Richards, How To Read A Page

Reading Time: 2 minutes

Richards, I.A. How To Read A Page. Boston: Beacon Press, 1942.

HTRAP demonstrates Richards’ variation on close reading. His approach is intent on addressing and resolving (to the extent possible) misunderstanding. Building on the ideas briefly put forward in Speculative Instruments and in Principles of Literary Criticism, Richards says he “is trying to devise another sort of verbal machine: something which may be a help in using books as machines to think with” (9). Mechanisms for thinking are focused on textuality–words and meanings–more than in something from the same era, like Bush’s “As We May Think” (1945). Richards reiterates points he made two years earlier in “The Resourcefulness of Words,” preferring ‘resourcefulness’ to ‘ambiguity’ and noting that “[w]ords get their values from their togetherness and enter into infinitely subtler and more manifold relations to one another than any addition can represent” (237). Whether or not Richards falls neatly into (the middle of) the New Critics is a question I’m not prepared to resolve just yet. He enacts a method that certainly could be described as close reading, but it’s not the sort of close reading motivated by an aesthetic imperative so much as it is motivated by the co-existing elliptical and emphatic qualities of words. Richards seems to me to be making a case for understanding the interdependence of words and more: their power of expansion. Certainly his writing is pre-digital, but there are traces in Richards that match up reasonably well with semantic networks: the net-like paths of activation that a single word or term can touch off.

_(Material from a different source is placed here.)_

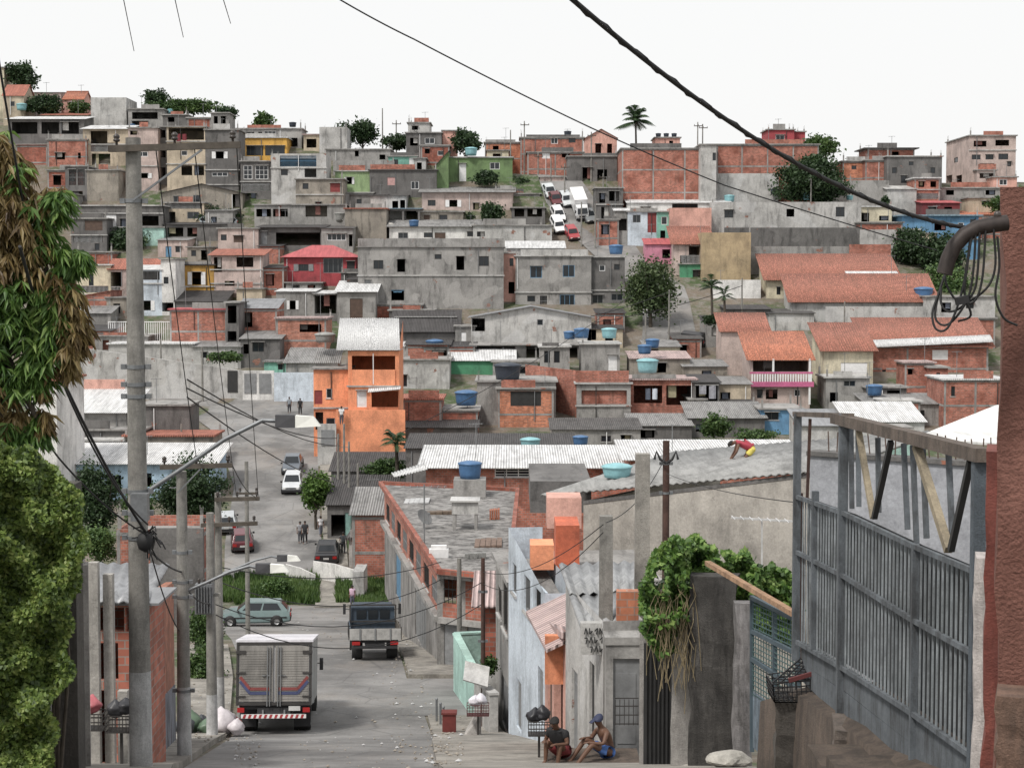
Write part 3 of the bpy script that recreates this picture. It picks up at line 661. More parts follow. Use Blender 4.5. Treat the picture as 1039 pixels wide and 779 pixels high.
H('grey open rooftop room with blue drum on the skyline', 130,165,110,130,'grey','slab',d=282,w='o 134 114 160 121; o 134 123 150 129')
H('pinkish two storey house with small white window frames', 130,160,129,196,'pinkb','slab',d=272,w='wW 139 154 150 159; o 132 133 139 137; sW 142 176 150 181; ',floors='148 168')
H('narrow dark house in the gap left of the tall beige house', 160,169,128,190,'dgrey','slab',d=274,w='o 161 132 168 140; o 161 150 168 160; o 161 170 168 180')  # dark grey block added where the gap only lies in shade
H('tall beige house with dark open top floor and two black windows', 169,208,128,196,'beige','slab',d=270,w='o 171 130 207 142; o 184 168 195 178; o 197 168 207 178; wW 184 153 190 158',floors='143 166')
H('dark grey rooftop house with brick red end on the skyline', 165,190,116,130,'dgrey','slab',d=284,w='o 170 119 177 124')
H('red brick rooftop room on the skyline', 190,214,119,130,'dbrick','slab',d=284)
H('small grey open frame under construction on the skyline', 214,232,114,132,'grey','slab',d=286,w='o 217 118 221 126; o 224 118 229 126')
H('tall grey house with white shuttered window and brick strip at its foot', 208,242,131,196,'dgrey','slab',d=271,w='sW 219 154 227 161; wW 215 175 231 179',floors='147 172 187',wall2='x')
H('grey gabled house with a small white board on its wall', 164,246,196,214,'taupe','gablef',rm='k',rise=1.3,d=259,w='o 236 197 243 212; wg 176 199 184 206; wg 196 198 203 206',over=.35)
H('beige house with a pale yellow balustrade below the grey gable', 166,207,205,232,'beige','slab',d=256,w='rW 167 205 205 212; o 168 215 178 226; wg 190 215 202 222; ')
H('long low grey house with white door and dark porch', 72,165,208,246,'dgrey','slab',d=255,w='o 132 219 161 229; o 74 219 82 240; wk 86 219 102 229; dW 106 218 118 230; o 122 222 128 240',rm='l',floors='216 230')
H('yellow painted house with three dark windows, near the skyline', 247,291,139,166,'yellow','slab',d=275,w='wk 250 148 267 158; wk 269 148 289 158',rm='w')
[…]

No question there are features to this book that stand out as odd, such as the list of 103 “most important words” (22). But if there is more–particularly in the thread that follows Richards to Berthoff to Haynes to contemporary, theoretically invested arguments for the value in abstraction (as a network phenomenon?), then Richards deserves more nuanced consideration for the way he uses words to wander–connectively–from passage to passage, piling through the systematic ambiguity of language. At the very least, abstraction makes possible the connective leap–the relay the lets meaning play horizontally and not only vertically (as in the General Semanticist’s Ladder of Abstraction).

“Modern historical scholarship especially terrorizes us with the suggestion that somewhere in the jungle of evidence there is something we happen not to know which would make the point clear, which would show us just what the author did in fact mean. That suspicion of a missing clue is paralyzing–unless we remember firmly that from the very nature of the case essential clues are always missing. However much evidence we amass, we still have to jump to our conclusions” (14).

“A chief modern difficulty in such understanding comes from the recent development of the historical sense” (13). On the abundance of reading available to us and the many devices (dictionaries, concordances, histories, and biographies) that might make reading–in the face of such abundance–easier.